- **Exercise directions**
Reproduce all of the material word for word.

[Dataset rows]
'''

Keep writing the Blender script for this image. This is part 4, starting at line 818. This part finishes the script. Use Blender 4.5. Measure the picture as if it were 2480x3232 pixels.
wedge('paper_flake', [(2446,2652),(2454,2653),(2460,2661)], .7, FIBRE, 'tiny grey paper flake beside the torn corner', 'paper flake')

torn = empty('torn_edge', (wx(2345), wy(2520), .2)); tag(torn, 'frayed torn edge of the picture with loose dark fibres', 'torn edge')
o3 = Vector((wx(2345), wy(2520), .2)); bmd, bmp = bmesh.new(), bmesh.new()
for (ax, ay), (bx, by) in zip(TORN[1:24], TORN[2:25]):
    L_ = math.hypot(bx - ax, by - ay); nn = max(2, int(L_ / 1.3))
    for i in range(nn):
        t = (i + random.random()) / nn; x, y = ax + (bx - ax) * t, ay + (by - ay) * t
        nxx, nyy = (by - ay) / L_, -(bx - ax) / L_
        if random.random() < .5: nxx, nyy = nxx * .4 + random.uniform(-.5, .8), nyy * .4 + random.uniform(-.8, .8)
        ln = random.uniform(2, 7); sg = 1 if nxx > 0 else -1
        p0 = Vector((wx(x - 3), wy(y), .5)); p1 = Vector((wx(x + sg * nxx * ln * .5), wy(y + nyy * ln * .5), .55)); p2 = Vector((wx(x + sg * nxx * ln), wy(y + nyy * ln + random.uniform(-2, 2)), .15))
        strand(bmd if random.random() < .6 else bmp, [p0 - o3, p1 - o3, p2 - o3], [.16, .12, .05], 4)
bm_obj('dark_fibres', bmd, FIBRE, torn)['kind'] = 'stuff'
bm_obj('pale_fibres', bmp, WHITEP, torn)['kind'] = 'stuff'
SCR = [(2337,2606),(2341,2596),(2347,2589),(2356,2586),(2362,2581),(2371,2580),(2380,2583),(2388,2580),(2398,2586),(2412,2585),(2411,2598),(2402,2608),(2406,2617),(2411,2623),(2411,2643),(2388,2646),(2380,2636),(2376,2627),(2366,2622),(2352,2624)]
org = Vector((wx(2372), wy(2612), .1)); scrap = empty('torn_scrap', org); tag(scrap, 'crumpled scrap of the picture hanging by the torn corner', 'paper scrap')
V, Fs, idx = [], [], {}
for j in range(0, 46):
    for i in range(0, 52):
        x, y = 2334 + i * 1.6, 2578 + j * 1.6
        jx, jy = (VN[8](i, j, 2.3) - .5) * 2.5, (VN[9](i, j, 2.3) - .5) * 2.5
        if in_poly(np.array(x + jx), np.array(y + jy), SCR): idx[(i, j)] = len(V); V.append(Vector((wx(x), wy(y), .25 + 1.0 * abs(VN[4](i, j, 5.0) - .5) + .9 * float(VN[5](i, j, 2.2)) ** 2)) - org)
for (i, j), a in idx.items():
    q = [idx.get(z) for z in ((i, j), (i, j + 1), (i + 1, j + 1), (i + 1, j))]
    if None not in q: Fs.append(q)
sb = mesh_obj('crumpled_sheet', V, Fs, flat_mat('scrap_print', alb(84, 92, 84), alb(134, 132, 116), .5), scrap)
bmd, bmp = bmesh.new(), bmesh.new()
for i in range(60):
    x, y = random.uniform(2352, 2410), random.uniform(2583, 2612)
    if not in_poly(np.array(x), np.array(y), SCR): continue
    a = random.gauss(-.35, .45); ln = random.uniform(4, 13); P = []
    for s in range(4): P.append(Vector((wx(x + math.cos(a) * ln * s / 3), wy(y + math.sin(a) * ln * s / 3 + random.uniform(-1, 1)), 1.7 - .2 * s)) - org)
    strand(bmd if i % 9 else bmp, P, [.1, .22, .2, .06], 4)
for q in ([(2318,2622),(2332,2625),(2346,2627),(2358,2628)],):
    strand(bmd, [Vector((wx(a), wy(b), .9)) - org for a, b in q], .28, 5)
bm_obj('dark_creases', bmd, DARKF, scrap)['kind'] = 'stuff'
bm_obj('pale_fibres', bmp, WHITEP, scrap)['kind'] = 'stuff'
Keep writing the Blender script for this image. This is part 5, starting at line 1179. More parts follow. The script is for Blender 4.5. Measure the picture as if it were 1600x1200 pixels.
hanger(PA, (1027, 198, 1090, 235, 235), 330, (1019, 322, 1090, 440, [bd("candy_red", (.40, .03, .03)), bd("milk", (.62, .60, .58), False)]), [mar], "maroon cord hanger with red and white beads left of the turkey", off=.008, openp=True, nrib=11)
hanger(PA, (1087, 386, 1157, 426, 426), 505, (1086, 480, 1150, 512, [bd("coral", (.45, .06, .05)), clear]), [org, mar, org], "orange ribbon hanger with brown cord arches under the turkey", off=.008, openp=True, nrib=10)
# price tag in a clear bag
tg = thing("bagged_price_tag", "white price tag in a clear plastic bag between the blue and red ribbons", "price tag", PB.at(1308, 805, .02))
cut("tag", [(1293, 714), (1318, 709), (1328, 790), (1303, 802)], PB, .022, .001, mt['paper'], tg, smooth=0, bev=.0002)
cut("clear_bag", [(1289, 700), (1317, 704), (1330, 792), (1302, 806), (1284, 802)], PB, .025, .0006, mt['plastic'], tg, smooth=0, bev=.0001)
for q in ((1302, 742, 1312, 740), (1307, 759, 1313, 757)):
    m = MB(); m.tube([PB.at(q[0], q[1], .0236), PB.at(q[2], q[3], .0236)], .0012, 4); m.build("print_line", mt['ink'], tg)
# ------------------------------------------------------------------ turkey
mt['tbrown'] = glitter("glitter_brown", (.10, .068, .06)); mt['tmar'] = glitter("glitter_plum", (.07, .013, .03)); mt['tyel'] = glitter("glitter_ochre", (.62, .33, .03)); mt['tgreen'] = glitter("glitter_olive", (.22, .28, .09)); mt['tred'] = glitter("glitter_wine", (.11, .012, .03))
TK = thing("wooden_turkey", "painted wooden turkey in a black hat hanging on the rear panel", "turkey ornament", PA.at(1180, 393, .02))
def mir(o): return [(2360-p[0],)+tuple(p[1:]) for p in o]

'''

- **Task output**
Keep writing the Blender script for this image. This is part 4, starting at line 818. This part finishes the script. Use Blender 4.5. Measure the picture as if it were 2480x3232 pixels.
wedge('paper_flake', [(2446,2652),(2454,2653),(2460,2661)], .7, FIBRE, 'tiny grey paper flake beside the torn corner', 'paper flake')

torn = empty('torn_edge', (wx(2345), wy(2520), .2)); tag(torn, 'frayed torn edge of the picture with loose dark fibres', 'torn edge')
o3 = Vector((wx(2345), wy(2520), .2)); bmd, bmp = bmesh.new(), bmesh.new()
for (ax, ay), (bx, by) in zip(TORN[1:24], TORN[2:25]):
    L_ = math.hypot(bx - ax, by - ay); nn = max(2, int(L_ / 1.3))
    for i in range(nn):
        t = (i + random.random()) / nn; x, y = ax + (bx - ax) * t, ay + (by - ay) * t
        nxx, nyy = (by - ay) / L_, -(bx - ax) / L_
        if random.random() < .5: nxx, nyy = nxx * .4 + random.uniform(-.5, .8), nyy * .4 + random.uniform(-.8, .8)
        ln = random.uniform(2, 7); sg = 1 if nxx > 0 else -1
        p0 = Vector((wx(x - 3), wy(y), .5)); p1 = Vector((wx(x + sg * nxx * ln * .5), wy(y + nyy * ln * .5), .55)); p2 = Vector((wx(x + sg * nxx * ln), wy(y + nyy * ln + random.uniform(-2, 2)), .15))
        strand(bmd if random.random() < .6 else bmp, [p0 - o3, p1 - o3, p2 - o3], [.16, .12, .05], 4)
bm_obj('dark_fibres', bmd, FIBRE, torn)['kind'] = 'stuff'
bm_obj('pale_fibres', bmp, WHITEP, torn)['kind'] = 'stuff'
SCR = [(2337,2606),(2341,2596),(2347,2589),(2356,2586),(2362,2581),(2371,2580),(2380,2583),(2388,2580),(2398,2586),(2412,2585),(2411,2598),(2402,2608),(2406,2617),(2411,2623),(2411,2643),(2388,2646),(2380,2636),(2376,2627),(2366,2622),(2352,2624)]
org = Vector((wx(2372), wy(2612), .1)); scrap = empty('torn_scrap', org); tag(scrap, 'crumpled scrap of the picture hanging by the torn corner', 'paper scrap')
V, Fs, idx = [], [], {}
for j in range(0, 46):
    for i in range(0, 52):
        x, y = 2334 + i * 1.6, 2578 + j * 1.6
        jx, jy = (VN[8](i, j, 2.3) - .5) * 2.5, (VN[9](i, j, 2.3) - .5) * 2.5
        if in_poly(np.array(x + jx), np.array(y + jy), SCR): idx[(i, j)] = len(V); V.append(Vector((wx(x), wy(y), .25 + 1.0 * abs(VN[4](i, j, 5.0) - .5) + .9 * float(VN[5](i, j, 2.2)) ** 2)) - org)
for (i, j), a in idx.items():
    q = [idx.get(z) for z in ((i, j), (i, j + 1), (i + 1, j + 1), (i + 1, j))]
    if None not in q: Fs.append(q)
sb = mesh_obj('crumpled_sheet', V, Fs, flat_mat('scrap_print', alb(84, 92, 84), alb(134, 132, 116), .5), scrap)
bmd, bmp = bmesh.new(), bmesh.new()
for i in range(60):
    x, y = random.uniform(2352, 2410), random.uniform(2583, 2612)
    if not in_poly(np.array(x), np.array(y), SCR): continue
    a = random.gauss(-.35, .45); ln = random.uniform(4, 13); P = []
    for s in range(4): P.append(Vector((wx(x + math.cos(a) * ln * s / 3), wy(y + math.sin(a) * ln * s / 3 + random.uniform(-1, 1)), 1.7 - .2 * s)) - org)
    strand(bmd if i % 9 else bmp, P, [.1, .22, .2, .06], 4)
for q in ([(2318,2622),(2332,2625),(2346,2627),(2358,2628)],):
    strand(bmd, [Vector((wx(a), wy(b), .9)) - org for a, b in q], .28, 5)
bm_obj('dark_creases', bmd, DARKF, scrap)['kind'] = 'stuff'
bm_obj('pale_fibres', bmp, WHITEP, scrap)['kind'] = 'stuff'
Keep writing the Blender script for this image. This is part 5, starting at line 1179. More parts follow. The script is for Blender 4.5. Measure the picture as if it were 1600x1200 pixels.
hanger(PA, (1027, 198, 1090, 235, 235), 330, (1019, 322, 1090, 440, [bd("candy_red", (.40, .03, .03)), bd("milk", (.62, .60, .58), False)]), [mar], "maroon cord hanger with red and white beads left of the turkey", off=.008, openp=True, nrib=11)
hanger(PA, (1087, 386, 1157, 426, 426), 505, (1086, 480, 1150, 512, [bd("coral", (.45, .06, .05)), clear]), [org, mar, org], "orange ribbon hanger with brown cord arches under the turkey", off=.008, openp=True, nrib=10)
# price tag in a clear bag
tg = thing("bagged_price_tag", "white price tag in a clear plastic bag between the blue and red ribbons", "price tag", PB.at(1308, 805, .02))
cut("tag", [(1293, 714), (1318, 709), (1328, 790), (1303, 802)], PB, .022, .001, mt['paper'], tg, smooth=0, bev=.0002)
cut("clear_bag", [(1289, 700), (1317, 704), (1330, 792), (1302, 806), (1284, 802)], PB, .025, .0006, mt['plastic'], tg, smooth=0, bev=.0001)
for q in ((1302, 742, 1312, 740), (1307, 759, 1313, 757)):
    m = MB(); m.tube([PB.at(q[0], q[1], .0236), PB.at(q[2], q[3], .0236)], .0012, 4); m.build("print_line", mt['ink'], tg)
# ------------------------------------------------------------------ turkey
mt['tbrown'] = glitter("glitter_brown", (.10, .068, .06)); mt['tmar'] = glitter("glitter_plum", (.07, .013, .03)); mt['tyel'] = glitter("glitter_ochre", (.62, .33, .03)); mt['tgreen'] = glitter("glitter_olive", (.22, .28, .09)); mt['tred'] = glitter("glitter_wine", (.11, .012, .03))
TK = thing("wooden_turkey", "painted wooden turkey in a black hat hanging on the rear panel", "turkey ornament", PA.at(1180, 393, .02))
def mir(o): return [(2360-p[0],)+tuple(p[1:]) for p in o]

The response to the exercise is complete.